Pribadi-pribadi dengan kriteria inilah yang sekarang ini sangat kita butuhkan agar masyarakat kita dapat hidup berdampingan dengan damai, tidak gampang berkelahi atau adu otot, melainkan mampu menghargai keanekaragaman dalam kesatuan. Padahal, kebhinekaan yang ika inilah sesungguhnya kekayaan tak ternilai bangsa kita.
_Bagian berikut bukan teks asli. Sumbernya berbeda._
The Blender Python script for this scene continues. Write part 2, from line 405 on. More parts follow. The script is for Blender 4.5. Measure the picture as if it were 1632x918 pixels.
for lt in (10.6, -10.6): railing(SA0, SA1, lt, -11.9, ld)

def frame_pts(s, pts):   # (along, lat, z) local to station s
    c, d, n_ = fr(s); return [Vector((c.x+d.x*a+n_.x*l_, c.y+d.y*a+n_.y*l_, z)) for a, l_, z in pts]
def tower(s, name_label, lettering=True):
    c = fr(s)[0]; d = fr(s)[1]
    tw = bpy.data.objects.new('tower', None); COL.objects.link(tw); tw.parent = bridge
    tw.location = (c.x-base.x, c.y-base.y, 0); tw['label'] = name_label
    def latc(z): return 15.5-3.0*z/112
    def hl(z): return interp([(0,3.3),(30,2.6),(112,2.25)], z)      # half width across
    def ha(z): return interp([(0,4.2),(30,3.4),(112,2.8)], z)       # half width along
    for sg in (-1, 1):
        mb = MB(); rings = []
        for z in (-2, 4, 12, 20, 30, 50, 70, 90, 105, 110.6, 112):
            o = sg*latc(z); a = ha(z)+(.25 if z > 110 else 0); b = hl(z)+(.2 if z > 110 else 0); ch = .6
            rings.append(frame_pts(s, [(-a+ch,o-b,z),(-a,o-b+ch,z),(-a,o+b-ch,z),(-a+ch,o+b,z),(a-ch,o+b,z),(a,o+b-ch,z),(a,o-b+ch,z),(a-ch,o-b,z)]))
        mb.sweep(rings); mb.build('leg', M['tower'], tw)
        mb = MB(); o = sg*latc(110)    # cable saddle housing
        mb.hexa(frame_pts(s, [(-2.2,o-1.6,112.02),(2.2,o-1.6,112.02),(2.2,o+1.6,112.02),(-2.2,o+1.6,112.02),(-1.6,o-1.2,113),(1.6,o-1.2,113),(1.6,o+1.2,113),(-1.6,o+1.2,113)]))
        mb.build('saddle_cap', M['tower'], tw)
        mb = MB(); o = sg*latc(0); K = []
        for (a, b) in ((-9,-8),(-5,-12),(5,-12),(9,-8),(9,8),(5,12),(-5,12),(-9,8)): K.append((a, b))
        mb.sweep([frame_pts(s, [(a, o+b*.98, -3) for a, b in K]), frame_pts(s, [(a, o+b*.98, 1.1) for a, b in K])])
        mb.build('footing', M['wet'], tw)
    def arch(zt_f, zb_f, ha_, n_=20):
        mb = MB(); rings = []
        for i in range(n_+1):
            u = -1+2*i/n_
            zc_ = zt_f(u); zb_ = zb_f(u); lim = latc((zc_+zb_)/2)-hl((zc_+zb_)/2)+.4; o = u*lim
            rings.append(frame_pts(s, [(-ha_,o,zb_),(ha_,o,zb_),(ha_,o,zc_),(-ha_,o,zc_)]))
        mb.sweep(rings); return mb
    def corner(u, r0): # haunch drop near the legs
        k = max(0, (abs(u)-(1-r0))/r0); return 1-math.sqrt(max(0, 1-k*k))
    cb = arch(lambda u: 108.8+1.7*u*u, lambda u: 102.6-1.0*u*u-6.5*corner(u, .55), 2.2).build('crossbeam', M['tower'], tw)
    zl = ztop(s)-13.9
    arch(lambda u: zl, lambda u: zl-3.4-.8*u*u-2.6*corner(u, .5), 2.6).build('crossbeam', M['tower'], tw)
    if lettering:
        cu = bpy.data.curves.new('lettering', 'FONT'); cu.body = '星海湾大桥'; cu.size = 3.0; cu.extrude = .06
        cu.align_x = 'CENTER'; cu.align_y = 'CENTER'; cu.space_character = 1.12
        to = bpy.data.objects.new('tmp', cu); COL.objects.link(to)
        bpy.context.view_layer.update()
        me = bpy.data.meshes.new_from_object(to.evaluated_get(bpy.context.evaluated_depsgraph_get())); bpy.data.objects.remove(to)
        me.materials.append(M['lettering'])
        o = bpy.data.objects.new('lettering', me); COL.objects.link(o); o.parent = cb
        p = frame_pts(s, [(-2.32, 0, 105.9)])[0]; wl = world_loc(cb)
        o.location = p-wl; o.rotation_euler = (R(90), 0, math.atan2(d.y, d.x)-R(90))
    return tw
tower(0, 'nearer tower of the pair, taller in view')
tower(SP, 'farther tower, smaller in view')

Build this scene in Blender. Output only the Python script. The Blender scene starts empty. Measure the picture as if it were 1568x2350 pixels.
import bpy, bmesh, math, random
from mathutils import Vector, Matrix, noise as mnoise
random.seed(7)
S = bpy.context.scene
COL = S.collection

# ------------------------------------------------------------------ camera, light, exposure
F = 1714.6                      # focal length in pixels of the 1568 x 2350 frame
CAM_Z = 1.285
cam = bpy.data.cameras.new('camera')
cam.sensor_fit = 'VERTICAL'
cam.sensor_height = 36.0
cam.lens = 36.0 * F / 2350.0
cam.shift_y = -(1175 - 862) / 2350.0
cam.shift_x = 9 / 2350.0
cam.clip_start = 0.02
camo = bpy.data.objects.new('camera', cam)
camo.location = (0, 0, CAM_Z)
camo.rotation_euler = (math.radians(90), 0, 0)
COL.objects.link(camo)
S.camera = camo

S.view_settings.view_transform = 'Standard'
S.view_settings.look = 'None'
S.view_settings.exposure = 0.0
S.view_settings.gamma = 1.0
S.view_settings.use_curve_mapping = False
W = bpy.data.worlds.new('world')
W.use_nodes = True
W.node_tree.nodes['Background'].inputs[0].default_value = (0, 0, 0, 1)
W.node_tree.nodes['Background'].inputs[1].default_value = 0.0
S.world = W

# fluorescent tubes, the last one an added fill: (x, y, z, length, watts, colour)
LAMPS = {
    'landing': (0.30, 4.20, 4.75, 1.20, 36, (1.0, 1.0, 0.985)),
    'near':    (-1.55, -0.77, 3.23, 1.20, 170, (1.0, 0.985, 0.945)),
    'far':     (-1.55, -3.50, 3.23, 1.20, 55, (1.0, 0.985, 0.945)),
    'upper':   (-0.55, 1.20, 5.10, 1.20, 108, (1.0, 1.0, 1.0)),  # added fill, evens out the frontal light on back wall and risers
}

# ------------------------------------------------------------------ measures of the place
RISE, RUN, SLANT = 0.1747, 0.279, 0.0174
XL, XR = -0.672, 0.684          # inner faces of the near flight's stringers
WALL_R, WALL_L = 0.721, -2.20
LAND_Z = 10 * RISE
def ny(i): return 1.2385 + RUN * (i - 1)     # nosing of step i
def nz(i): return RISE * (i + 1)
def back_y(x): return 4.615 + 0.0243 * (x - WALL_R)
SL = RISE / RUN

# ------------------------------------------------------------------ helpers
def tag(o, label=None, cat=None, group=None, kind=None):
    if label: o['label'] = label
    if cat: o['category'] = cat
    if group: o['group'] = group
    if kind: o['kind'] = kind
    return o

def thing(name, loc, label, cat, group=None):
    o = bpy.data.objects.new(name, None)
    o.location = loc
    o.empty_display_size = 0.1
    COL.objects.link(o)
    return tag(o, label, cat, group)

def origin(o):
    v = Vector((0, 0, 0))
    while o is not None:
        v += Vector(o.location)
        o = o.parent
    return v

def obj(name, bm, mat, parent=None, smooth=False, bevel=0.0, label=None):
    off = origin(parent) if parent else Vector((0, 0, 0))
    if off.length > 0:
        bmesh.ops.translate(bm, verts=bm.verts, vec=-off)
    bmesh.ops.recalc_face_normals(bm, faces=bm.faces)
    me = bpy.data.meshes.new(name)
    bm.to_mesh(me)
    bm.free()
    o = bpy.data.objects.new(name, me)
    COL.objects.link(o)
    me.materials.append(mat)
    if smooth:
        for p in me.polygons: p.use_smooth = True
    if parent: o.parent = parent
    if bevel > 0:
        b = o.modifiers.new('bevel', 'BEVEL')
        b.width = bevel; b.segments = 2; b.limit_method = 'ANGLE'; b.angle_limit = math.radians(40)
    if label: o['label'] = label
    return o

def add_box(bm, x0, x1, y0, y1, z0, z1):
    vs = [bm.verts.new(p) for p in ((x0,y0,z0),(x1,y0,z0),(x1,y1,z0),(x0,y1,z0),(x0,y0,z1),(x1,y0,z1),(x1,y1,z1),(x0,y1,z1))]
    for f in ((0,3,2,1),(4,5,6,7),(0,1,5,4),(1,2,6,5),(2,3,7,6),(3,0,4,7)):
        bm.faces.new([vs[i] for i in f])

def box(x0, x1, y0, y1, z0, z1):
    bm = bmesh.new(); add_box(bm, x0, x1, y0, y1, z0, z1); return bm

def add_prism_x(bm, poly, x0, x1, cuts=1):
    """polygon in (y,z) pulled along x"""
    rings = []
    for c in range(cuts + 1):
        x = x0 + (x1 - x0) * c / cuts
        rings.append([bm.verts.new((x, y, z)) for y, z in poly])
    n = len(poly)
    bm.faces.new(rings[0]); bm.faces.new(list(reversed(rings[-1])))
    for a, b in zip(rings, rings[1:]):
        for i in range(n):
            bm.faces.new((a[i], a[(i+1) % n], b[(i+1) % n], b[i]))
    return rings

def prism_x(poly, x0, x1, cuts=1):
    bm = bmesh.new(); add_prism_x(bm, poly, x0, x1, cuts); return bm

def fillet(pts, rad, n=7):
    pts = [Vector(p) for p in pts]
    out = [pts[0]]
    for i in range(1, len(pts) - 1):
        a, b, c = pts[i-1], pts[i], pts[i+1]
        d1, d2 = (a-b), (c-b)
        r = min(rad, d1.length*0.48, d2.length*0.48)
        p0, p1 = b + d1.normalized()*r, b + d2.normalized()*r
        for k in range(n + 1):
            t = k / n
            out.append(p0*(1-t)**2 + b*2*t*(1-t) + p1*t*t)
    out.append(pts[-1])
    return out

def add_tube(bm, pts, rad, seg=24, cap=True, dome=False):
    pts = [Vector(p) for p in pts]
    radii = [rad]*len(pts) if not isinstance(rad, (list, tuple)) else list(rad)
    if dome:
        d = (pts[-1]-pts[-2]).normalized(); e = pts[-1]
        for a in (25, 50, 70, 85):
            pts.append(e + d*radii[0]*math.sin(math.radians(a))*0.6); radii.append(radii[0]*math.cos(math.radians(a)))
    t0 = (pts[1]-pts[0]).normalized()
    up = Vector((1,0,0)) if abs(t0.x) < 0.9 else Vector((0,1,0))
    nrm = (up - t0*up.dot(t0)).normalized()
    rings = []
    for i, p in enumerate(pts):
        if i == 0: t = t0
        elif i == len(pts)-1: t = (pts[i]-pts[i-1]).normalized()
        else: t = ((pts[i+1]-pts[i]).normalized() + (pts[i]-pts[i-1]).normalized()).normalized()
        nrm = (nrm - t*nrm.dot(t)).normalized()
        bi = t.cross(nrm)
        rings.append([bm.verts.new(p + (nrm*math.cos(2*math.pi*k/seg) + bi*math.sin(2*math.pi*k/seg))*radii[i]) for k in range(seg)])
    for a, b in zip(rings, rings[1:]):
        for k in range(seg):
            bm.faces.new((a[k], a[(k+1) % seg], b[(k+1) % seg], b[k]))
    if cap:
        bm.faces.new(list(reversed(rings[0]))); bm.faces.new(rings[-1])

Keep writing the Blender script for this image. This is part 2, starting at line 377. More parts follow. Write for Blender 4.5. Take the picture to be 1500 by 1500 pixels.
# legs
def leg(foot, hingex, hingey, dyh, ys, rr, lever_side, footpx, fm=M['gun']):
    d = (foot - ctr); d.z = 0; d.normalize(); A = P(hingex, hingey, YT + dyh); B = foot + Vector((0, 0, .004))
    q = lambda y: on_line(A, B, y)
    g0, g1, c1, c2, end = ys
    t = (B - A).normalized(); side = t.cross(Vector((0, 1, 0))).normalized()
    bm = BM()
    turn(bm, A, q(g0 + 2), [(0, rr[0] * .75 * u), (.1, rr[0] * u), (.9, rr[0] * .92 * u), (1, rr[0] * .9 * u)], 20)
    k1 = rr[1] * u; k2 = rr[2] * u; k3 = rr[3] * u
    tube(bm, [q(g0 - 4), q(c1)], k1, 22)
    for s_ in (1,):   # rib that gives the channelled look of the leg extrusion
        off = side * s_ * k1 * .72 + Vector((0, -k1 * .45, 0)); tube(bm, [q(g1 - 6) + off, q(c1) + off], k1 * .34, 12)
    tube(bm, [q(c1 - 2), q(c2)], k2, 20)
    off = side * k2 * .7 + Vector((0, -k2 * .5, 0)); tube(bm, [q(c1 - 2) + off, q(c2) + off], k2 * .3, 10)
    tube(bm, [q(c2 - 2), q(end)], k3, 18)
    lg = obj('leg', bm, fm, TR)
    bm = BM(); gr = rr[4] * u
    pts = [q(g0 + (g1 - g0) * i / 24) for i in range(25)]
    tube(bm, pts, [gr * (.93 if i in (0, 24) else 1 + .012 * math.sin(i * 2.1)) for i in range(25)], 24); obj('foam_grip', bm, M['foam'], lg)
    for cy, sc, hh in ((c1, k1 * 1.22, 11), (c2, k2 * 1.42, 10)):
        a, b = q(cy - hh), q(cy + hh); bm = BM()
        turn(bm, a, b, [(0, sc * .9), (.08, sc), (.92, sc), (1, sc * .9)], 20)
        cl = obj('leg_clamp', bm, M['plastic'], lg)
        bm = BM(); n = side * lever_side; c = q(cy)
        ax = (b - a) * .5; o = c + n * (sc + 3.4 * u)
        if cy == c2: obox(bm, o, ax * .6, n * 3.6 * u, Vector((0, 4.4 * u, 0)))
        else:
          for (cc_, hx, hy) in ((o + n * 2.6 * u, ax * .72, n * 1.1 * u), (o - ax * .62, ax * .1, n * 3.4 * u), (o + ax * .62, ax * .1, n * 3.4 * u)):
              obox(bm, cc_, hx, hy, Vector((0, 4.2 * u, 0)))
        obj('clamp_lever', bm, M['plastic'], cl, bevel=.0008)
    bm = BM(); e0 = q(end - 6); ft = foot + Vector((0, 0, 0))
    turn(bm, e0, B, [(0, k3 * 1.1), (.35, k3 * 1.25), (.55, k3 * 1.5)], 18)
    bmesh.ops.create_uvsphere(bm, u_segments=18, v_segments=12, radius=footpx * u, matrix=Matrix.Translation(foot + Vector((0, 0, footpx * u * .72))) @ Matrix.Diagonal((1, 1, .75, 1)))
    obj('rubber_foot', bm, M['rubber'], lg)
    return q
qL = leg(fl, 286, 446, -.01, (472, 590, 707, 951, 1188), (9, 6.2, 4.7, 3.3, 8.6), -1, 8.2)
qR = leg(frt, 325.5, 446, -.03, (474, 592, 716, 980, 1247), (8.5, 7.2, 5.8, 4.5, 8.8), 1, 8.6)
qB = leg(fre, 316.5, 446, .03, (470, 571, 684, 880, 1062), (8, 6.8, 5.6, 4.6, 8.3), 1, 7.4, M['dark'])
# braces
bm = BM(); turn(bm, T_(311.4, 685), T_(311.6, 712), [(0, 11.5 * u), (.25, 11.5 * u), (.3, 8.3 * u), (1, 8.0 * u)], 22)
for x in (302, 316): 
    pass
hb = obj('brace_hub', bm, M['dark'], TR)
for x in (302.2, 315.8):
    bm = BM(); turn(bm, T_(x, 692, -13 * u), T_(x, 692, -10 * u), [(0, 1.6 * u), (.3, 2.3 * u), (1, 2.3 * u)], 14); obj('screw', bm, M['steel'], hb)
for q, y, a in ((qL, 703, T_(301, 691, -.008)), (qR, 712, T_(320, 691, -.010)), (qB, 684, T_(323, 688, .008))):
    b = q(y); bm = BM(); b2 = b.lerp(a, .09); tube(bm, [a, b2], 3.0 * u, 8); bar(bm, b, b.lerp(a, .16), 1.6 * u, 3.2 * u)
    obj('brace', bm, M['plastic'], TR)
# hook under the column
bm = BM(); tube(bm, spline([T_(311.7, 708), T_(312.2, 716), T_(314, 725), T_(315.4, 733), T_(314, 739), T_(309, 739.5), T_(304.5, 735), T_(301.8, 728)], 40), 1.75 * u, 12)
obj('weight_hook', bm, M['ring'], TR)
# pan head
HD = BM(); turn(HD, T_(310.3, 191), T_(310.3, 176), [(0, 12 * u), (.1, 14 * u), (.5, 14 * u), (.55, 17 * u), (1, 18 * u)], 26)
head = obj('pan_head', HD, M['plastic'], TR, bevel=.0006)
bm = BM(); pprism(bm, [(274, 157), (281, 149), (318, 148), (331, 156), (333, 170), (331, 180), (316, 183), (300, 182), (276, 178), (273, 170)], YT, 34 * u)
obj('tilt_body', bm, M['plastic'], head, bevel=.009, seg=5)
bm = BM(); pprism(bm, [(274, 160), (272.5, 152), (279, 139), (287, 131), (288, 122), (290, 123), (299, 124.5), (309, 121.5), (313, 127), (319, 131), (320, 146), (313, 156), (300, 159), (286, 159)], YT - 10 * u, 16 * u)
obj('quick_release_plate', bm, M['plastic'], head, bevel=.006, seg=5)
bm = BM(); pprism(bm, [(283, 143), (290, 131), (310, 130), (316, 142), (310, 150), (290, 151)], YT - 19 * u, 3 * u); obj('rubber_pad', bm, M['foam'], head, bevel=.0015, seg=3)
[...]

Doni Koesoema, A. Penulis adalah mahasiswa jurusan Pedagogi Sekolah dan Pengembangan Profesional pada Fakultas Ilmu Pendidikan Universitas Kepausan Salesian, Roma.

1 comment:

victor ngantung said...

Pendidikan di Indonesia telah dirasuk politik yang tidak mencerdaskan bangsa Indonesia seluruhnya, yakni orang-orang yang sama sekali tidak tahu tentang esensi pendidikan. Kita membutuhkan Pemimpin negara yang mampu dengan tegas mengatasi orang-orang egois dan egosehtris, dan mendukung negarawan-negarawan sejati demi harkat dan martabat bangsa Indonesia yang luhur. Otonomi pendidikan, yang memberi kesempatan yang luas untuk meningkatkan mutu pendidikan yang ideal, hanya menjadi cita-cita yang masih belum bisa dicapai selama pejabat negara dan wakil rakyat yang egois masih berkuasa.